# Data supplied
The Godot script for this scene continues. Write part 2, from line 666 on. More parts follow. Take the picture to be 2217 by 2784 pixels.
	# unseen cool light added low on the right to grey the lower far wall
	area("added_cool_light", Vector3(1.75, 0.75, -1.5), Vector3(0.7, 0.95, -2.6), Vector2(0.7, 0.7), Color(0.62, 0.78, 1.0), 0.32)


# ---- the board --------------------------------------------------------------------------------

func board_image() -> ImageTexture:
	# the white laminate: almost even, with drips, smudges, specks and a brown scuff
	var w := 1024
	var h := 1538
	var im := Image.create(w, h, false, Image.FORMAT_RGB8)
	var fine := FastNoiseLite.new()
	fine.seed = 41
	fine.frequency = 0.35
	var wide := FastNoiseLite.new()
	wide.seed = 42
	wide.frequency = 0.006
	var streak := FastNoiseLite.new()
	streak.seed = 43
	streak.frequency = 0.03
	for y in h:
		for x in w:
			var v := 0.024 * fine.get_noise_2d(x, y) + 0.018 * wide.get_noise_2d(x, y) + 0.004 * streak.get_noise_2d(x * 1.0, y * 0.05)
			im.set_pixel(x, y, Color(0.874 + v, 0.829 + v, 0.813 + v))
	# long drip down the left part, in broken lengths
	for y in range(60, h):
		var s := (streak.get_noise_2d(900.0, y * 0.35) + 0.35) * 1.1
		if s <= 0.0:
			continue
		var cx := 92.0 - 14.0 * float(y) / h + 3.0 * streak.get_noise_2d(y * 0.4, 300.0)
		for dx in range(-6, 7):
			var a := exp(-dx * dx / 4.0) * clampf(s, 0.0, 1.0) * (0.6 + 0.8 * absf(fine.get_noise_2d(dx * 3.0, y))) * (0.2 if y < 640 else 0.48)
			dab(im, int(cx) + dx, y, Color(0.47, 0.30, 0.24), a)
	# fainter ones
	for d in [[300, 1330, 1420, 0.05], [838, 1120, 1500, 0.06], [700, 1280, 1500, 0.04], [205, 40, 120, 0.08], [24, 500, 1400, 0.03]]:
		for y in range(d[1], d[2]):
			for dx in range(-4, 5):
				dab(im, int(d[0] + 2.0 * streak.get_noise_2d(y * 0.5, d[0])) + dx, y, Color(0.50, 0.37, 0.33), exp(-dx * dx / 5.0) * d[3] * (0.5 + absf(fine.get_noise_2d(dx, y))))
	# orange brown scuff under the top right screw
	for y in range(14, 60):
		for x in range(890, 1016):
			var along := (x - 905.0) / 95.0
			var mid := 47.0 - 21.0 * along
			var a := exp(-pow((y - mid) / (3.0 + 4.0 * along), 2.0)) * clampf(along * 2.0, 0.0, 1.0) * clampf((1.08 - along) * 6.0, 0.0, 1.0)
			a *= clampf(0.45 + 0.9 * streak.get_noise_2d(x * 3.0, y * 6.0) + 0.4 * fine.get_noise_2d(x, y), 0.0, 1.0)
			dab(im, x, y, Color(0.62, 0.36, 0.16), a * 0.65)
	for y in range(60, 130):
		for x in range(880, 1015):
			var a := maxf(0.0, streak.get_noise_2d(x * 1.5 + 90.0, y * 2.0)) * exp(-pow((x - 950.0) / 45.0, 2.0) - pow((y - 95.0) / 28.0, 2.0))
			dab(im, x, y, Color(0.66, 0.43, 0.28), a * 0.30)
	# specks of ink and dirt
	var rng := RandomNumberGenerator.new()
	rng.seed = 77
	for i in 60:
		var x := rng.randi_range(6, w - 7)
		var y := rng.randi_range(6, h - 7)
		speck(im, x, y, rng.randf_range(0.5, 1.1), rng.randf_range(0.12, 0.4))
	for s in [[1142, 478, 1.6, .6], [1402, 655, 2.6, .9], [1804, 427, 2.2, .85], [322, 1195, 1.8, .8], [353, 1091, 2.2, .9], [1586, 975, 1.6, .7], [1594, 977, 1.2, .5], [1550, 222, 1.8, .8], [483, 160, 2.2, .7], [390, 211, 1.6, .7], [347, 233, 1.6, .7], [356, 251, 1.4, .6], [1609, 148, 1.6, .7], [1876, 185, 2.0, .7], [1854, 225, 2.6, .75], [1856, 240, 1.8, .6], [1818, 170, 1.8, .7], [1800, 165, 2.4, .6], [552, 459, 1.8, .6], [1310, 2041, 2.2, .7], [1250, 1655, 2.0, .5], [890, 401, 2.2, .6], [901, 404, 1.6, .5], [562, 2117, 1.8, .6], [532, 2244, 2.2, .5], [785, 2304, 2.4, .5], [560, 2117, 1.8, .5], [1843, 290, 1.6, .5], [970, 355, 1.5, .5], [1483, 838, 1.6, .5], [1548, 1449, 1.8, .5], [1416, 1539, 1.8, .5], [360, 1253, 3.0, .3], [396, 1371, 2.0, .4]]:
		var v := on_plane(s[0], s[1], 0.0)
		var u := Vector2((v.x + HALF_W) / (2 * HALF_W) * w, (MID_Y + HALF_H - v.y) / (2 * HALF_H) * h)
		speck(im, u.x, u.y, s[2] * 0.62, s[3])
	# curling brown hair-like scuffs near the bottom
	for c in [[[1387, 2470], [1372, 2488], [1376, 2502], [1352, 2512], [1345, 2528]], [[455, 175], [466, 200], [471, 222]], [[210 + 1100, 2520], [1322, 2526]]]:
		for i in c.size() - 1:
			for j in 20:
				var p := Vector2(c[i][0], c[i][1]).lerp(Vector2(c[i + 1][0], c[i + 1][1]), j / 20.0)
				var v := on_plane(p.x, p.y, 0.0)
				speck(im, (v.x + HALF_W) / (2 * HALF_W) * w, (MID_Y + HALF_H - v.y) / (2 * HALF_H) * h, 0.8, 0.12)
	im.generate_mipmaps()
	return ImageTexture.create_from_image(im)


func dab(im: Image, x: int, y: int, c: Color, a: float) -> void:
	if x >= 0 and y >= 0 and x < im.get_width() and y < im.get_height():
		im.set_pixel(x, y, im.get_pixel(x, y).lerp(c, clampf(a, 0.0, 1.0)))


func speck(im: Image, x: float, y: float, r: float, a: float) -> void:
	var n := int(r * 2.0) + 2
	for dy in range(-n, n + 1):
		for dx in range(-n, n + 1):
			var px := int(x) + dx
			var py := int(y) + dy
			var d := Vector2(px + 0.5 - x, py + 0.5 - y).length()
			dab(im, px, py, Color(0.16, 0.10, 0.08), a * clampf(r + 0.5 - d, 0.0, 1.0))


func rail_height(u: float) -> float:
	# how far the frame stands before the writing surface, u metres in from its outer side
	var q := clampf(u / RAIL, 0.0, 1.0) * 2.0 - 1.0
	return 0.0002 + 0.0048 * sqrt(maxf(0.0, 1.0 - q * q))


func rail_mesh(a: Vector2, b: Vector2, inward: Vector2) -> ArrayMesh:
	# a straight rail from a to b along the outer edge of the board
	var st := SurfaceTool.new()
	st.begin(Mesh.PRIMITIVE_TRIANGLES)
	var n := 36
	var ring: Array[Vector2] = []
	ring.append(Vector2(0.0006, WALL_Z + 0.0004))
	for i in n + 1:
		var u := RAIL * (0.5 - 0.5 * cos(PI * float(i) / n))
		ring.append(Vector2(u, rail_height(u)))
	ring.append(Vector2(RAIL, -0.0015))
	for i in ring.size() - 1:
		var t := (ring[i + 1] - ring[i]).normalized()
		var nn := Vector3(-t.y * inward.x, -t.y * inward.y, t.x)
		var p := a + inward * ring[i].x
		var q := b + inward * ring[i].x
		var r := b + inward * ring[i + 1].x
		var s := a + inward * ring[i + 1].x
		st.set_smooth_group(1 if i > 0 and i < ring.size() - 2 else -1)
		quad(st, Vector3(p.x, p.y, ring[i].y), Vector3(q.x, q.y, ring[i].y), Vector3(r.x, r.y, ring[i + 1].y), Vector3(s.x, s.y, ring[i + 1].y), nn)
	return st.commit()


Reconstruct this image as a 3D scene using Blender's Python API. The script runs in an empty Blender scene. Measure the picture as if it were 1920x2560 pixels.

# What to produce
Starting with the first line of the data above, copy each line exactly until you reach the line with "# ---- the board"; include that line as well.

# Result below
The Godot script for this scene continues. Write part 2, from line 666 on. More parts follow. Take the picture to be 2217 by 2784 pixels.
	# unseen cool light added low on the right to grey the lower far wall
	area("added_cool_light", Vector3(1.75, 0.75, -1.5), Vector3(0.7, 0.95, -2.6), Vector2(0.7, 0.7), Color(0.62, 0.78, 1.0), 0.32)


# ---- the board --------------------------------------------------------------------------------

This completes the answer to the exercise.